____ DATASET
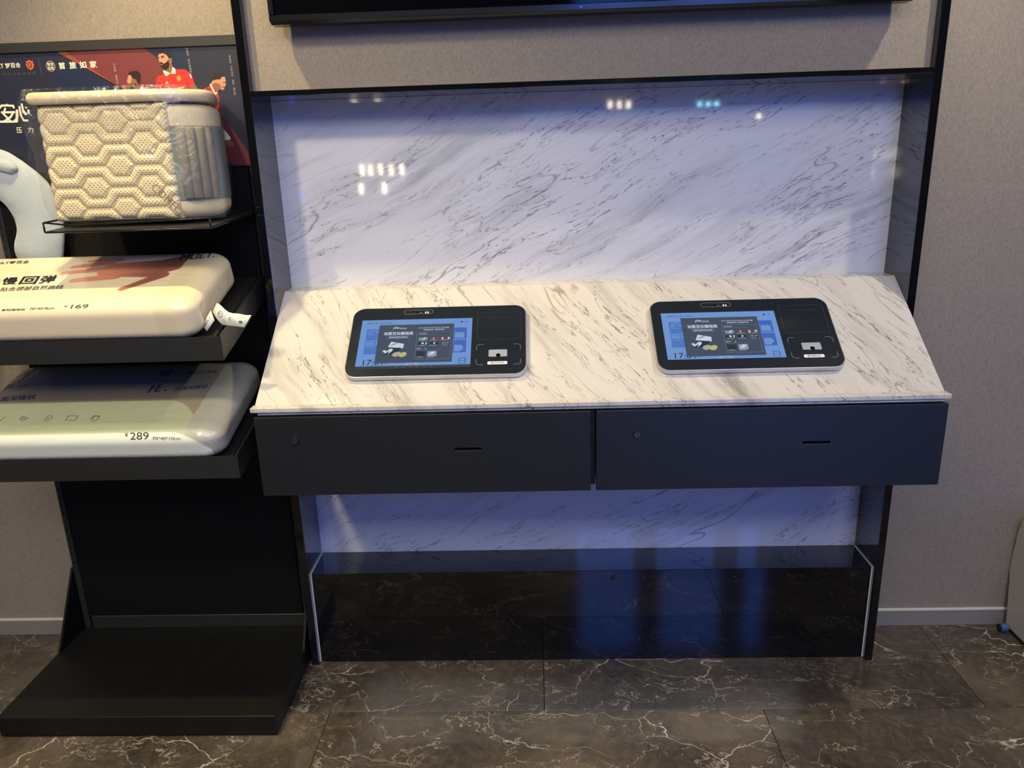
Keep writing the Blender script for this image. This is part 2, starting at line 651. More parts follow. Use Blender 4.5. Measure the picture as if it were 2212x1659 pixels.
________
____ DATASET
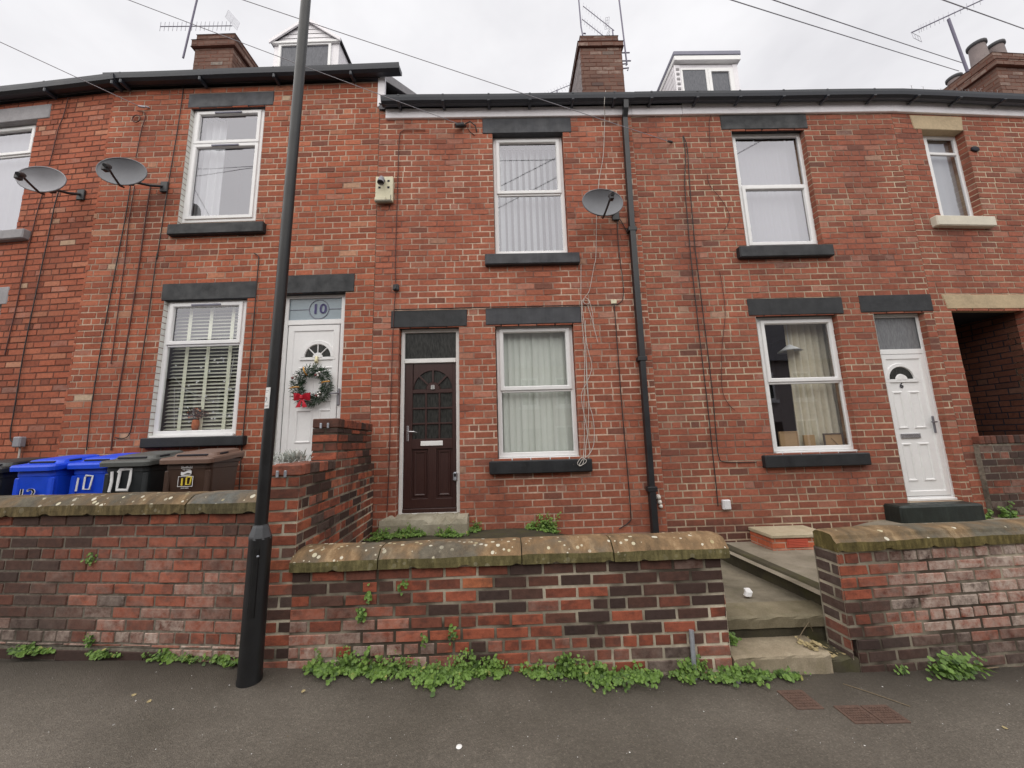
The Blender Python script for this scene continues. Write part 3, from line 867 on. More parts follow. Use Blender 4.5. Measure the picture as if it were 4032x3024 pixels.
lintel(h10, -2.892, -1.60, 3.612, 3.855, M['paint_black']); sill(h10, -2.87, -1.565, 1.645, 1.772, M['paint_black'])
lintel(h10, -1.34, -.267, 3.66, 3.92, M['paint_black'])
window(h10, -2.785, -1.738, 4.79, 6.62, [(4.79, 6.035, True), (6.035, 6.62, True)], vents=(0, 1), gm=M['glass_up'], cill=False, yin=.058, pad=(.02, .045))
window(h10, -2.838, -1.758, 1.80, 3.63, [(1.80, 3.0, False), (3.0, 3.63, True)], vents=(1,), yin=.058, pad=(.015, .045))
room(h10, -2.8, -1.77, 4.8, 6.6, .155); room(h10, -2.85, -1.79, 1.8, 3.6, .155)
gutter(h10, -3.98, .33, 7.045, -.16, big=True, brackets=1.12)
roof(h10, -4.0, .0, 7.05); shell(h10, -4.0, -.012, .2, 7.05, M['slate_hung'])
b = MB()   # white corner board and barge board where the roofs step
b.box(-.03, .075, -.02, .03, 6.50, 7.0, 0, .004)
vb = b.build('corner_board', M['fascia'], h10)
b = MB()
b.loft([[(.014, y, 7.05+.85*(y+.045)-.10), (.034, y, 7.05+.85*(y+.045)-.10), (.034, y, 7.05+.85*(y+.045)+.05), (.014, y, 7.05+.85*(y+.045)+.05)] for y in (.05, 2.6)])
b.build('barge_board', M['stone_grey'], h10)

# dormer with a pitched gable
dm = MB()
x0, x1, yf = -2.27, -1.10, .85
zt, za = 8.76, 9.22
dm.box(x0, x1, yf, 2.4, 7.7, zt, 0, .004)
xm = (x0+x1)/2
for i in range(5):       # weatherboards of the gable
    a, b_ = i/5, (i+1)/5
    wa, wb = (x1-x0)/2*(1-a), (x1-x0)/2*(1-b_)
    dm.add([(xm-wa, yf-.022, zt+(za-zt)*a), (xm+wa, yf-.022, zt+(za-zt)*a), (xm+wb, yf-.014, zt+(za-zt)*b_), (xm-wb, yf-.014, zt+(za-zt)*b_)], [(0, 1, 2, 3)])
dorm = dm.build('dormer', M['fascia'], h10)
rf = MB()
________
> [EXERCISE PROMPT]: In the entries above, identify every line with the word "were". Copy those lines.

> [EXERCISE RESPONSE]:
Keep writing the Blender script for this image. This is part 2, starting at line 651. More parts follow. Use Blender 4.5. Measure the picture as if it were 2212x1659 pixels.
The Blender Python script for this scene continues. Write part 3, from line 867 on. More parts follow. Use Blender 4.5. Measure the picture as if it were 4032x3024 pixels.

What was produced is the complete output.